AS NINFETAS DO SEXO SELVAGEM é exatamente o que parece pela nem-tão-breve descrição acima: uma confusa e bizarra mistura de gêneros e tramas, onde o sexo explícito só aparece por exigências de mercado e não se encaixa de forma alguma na narrativa.
Também há uma queda de qualidade visível quando o filme pula de um episódio para o outro: enquanto o de Silva lembra um curioso cruzamento entre "A Lagoa Azul" e "O Planeta dos Macacos", o de Fauzi é uma apelativa versão pornô de "Mad Max", mas sem muita história para contar além dos estupros perpetrados por Minitti.
Quem sai perdendo com a mistura dos dois episódios é Wilson Silva, já que suas cenas são as mais belas e interessantes do longa - como aquela em que as náufragas, ainda meninas, precisam enfrentar um escorpião que invade sua tenda. Apesar das garotas crescidas aparecerem nuas o tempo todo (e logo também o personagem de Imbassahy), o episódio da ilha nunca cai na apelação, e as cenas de sexo são delicadas e bem realizadas, com certo romantismo e lirismo até.
Pena que estas cenas sejam entrecortadas pelo espetáculo "mundo cão" dirigido por Fauzi, onde sujeitos barbudos, sujos e vestindo farrapos aparecem estuprando garotas em closes ginecológicos, em mais uma bela amostra do sexo sujo e nojentão filmado na Boca do Lixo.

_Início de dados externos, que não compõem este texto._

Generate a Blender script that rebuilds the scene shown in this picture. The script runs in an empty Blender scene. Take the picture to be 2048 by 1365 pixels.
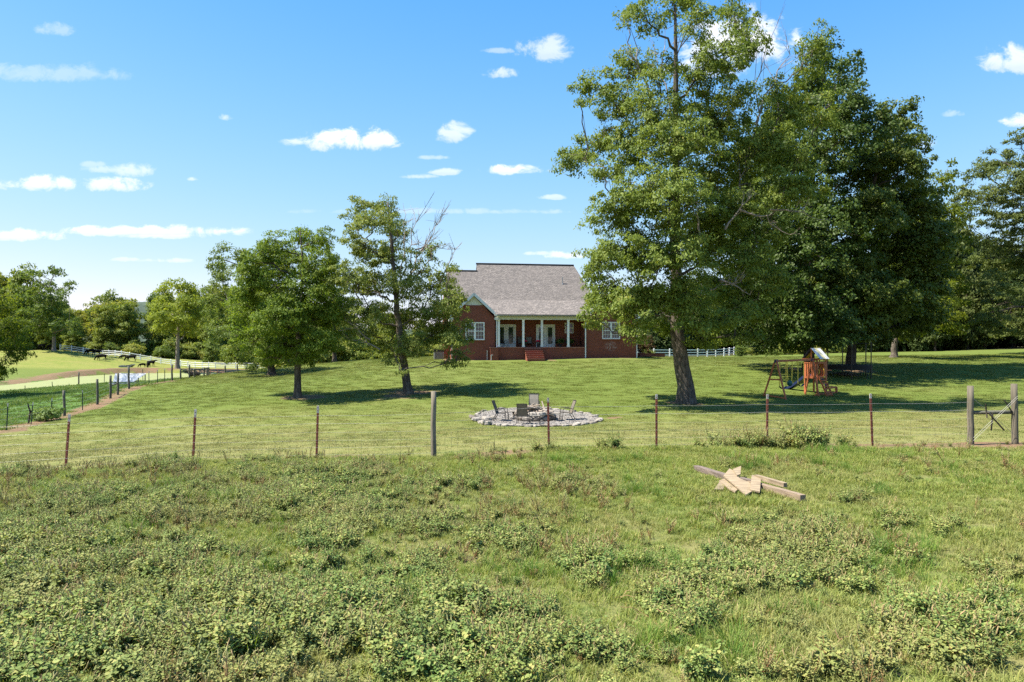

E a cena da ovelha sendo esquartejada é mais do que broxante num suposto "filme pornô", ultrapassando até algumas das barbaridades gravadas por Sady Baby.
Tudo considerado, o episódio de Fauzi também é o mais estúpido e duro de engolir. Afinal, o tal bárbaro interpretado por Minitti consegue aprisionar facilmente todos os personagens secundários sem que ninguém se rebele contra ele. A cena de "estupro" com Teka Lanza é até engraçada, pois a moça começa protestando e logo está curtindo animadamente o rala-e-rola.
Mas não dá pra aceitar momentos como o que SEIS prisioneiros dividem a mesma cabana com seu algoz, sem nem ao menos estarem amarrados, e ninguém tem a ideia de que pulem todos juntos sobre Minitti para subjugá-lo!
Assim, AS NINFETAS DO SEXO SELVAGEM hoje pode ser visto como um curiosíssimo exemplar de um período fascinante do cinema brasileiro, o dos filmes pornográficos da Boca, que não se contentavam apenas em mostrar gente trepando, como os similares estrangeiros, mas geralmente apelavam para histórias mirabolantes e fantásticas onde o sexo explícito é quase brinde - e geralmente soa deslocado.
Esse filme aqui, por exemplo, é uma mais do que óbvia história de ficção científica, que até poderia ser distribuída com esse rótulo se alguma alma caridosa fizesse o favor de cortar as trepadas explícitas com Teka Lanza. Até porque nada se perderia sem estas cenas - elas são rápidas e nada excitantes.
Até sugiro que alguém experiente no Adobe Premiere use seu tempo livre para eliminar da montagem todas as cenas gravadas por Fauzi (inclusive a chocante "cena da ovelha"), deixando apenas o material de Silva, que poderia ser reeditado e relançado como uma "fan cut" intitulada "Só Restam as Estrelas". Aposto que ficaria bem melhor do que este samba do crioulo doido chamado AS NINFETAS DO SEXO SELVAGEM.
Diferente de outros pornôs da Boca da época, que divertiam pela quantidade de bobagens e diálogos estúpidos, este aqui também tenta ser mais sério do que a média, e por isso nem sempre é tão engraçado - apesar dos longos e pomposos diálogos como o de Milton Moraes sobre o SODE ou o do astronauta sobre o declínio da humanidade.
De qualquer forma, a associação entre Silva e Fauzi tem seu valor justamente pela estranheza, picaretagem e escatologia, dando-nos a certeza de que poucas coisas eram tão malucas quando os pornôs brasileiros dos anos 80...
Cena inicial de AS NINFETAS DO SEXO SELVAGEM
******************************************************* As Ninfetas do Sexo Selvagem (1983, Brasil) Direção: Wilson Nunes da Silva e Hizat Surman (aka Fauzi Mansur) Elenco: Luiz Ernesto Imbassahy, Marneide Vidal, Eva de Oliveira, Oásis Minitti, Alan Fontaine, Milton Moraes, Ítala Nandi e Kristina Keller.